- _What the task asks_
In the listing below, find the line with "COL = scene.collection", then repeat exactly every line from the top through that one.

- _Material provided_
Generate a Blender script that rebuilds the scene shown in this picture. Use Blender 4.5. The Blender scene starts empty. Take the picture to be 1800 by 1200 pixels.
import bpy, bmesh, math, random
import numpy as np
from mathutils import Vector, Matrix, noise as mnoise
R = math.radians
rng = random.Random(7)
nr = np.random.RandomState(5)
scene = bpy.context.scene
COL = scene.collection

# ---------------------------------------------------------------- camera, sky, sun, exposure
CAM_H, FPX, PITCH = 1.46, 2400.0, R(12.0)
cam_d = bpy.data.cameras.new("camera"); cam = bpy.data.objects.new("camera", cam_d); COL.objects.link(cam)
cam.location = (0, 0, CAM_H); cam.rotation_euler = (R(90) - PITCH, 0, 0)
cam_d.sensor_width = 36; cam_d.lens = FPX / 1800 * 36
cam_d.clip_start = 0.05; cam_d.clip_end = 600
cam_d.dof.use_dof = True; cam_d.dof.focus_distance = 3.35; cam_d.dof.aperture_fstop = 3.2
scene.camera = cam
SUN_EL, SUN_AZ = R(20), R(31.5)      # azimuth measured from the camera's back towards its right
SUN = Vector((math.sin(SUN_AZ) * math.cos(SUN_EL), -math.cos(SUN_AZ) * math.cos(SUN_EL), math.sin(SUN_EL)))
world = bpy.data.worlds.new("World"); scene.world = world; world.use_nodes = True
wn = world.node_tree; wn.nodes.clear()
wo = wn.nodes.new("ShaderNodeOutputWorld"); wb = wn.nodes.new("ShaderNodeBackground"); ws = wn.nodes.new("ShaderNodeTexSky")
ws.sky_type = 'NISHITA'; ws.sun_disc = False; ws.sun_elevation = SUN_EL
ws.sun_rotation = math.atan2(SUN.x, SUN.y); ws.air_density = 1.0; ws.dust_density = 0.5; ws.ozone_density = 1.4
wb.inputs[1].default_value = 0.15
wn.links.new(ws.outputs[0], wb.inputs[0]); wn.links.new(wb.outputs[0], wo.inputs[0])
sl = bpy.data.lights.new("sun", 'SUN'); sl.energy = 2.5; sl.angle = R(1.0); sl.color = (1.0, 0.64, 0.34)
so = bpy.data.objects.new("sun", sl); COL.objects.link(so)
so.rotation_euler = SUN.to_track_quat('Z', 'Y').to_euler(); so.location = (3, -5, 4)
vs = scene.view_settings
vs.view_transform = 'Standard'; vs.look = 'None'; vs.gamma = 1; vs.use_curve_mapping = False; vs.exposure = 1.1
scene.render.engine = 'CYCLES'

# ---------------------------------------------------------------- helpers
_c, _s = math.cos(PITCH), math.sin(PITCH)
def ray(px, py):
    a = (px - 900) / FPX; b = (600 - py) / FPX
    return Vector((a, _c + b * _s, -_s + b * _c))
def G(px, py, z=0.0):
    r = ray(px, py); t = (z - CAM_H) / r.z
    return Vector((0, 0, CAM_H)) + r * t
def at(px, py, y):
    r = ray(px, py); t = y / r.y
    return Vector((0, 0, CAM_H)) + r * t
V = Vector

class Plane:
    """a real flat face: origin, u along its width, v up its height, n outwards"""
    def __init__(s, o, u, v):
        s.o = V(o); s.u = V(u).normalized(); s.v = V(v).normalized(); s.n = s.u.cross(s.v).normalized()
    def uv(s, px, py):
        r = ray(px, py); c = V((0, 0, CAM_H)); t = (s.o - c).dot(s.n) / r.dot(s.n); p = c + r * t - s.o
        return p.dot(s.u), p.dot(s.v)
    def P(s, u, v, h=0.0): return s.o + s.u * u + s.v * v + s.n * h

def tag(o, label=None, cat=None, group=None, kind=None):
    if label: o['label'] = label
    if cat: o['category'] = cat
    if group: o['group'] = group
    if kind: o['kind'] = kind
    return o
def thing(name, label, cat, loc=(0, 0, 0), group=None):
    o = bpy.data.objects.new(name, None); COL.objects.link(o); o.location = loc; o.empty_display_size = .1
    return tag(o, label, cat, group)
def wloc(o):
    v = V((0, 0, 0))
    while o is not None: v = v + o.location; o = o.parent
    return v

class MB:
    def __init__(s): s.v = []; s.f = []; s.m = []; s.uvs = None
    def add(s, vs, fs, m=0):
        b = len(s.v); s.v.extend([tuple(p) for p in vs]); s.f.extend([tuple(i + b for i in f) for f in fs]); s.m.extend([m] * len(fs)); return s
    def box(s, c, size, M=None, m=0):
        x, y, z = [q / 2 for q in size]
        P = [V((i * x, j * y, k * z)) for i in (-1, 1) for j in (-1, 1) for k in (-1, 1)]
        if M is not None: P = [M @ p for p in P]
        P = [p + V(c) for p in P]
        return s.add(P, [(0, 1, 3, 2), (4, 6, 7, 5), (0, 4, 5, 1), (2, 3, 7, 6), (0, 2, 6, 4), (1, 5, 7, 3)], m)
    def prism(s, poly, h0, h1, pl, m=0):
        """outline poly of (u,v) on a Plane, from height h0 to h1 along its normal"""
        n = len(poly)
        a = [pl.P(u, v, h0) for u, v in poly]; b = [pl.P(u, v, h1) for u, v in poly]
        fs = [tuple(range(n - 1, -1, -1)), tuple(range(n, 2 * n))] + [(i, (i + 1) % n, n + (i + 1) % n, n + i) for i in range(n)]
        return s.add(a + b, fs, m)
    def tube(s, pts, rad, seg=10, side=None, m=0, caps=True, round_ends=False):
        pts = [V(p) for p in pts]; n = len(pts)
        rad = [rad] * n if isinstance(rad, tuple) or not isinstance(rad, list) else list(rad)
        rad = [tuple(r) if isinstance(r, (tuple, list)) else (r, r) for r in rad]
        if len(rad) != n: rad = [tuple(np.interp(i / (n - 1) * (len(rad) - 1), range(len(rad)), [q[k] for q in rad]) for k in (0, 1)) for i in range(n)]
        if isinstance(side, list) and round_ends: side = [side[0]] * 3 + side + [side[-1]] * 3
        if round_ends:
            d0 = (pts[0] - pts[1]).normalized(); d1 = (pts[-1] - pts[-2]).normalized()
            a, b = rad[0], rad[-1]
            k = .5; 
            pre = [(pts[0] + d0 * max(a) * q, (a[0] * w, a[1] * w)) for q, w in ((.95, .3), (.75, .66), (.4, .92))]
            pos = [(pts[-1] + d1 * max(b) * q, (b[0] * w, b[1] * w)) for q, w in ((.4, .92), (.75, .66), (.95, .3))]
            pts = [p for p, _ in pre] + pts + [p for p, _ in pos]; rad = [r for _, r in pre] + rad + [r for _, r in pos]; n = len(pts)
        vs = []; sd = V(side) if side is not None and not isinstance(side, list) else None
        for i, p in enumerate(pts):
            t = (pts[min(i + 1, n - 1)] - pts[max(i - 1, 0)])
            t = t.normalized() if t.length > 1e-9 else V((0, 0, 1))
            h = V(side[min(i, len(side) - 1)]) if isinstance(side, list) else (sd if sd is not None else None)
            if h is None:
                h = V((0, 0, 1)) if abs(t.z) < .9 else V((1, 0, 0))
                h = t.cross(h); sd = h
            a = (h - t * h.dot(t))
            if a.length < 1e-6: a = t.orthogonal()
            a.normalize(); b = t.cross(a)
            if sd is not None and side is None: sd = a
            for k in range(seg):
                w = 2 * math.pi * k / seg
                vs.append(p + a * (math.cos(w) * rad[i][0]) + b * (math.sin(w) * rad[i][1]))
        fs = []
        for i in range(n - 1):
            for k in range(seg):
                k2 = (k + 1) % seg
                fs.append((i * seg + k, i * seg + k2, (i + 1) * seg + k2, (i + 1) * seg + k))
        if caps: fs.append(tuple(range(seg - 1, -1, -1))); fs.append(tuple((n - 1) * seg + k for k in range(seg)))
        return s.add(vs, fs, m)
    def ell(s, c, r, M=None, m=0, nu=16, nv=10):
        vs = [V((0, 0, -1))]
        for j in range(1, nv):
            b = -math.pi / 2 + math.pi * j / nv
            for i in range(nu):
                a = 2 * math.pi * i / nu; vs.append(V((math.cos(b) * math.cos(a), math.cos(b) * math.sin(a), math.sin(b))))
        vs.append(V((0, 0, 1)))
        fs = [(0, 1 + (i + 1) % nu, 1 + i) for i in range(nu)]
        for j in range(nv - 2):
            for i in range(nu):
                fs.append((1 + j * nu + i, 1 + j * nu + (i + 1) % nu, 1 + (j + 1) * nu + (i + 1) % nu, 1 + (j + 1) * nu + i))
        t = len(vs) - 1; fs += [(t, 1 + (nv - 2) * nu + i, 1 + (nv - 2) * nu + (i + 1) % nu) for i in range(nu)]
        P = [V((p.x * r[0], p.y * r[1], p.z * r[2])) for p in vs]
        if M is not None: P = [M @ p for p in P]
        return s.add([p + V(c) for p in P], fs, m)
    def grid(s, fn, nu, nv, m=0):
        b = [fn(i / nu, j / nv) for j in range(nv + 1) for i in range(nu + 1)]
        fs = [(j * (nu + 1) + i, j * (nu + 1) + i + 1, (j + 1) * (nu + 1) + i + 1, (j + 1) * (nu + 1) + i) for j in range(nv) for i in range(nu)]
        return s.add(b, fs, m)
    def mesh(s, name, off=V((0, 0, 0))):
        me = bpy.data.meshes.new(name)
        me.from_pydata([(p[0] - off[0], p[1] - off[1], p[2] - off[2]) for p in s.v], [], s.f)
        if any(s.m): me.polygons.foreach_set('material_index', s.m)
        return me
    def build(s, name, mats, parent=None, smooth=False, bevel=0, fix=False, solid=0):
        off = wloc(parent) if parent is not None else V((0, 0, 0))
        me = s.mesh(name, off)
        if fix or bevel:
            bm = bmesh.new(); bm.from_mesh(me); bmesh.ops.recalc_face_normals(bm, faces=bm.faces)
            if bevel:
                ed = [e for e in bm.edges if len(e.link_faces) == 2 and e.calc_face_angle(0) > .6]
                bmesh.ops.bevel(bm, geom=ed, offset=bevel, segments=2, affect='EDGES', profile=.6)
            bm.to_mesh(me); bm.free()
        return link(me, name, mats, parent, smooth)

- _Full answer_
Generate a Blender script that rebuilds the scene shown in this picture. Use Blender 4.5. The Blender scene starts empty. Take the picture to be 1800 by 1200 pixels.
import bpy, bmesh, math, random
import numpy as np
from mathutils import Vector, Matrix, noise as mnoise
R = math.radians
rng = random.Random(7)
nr = np.random.RandomState(5)
scene = bpy.context.scene
COL = scene.collection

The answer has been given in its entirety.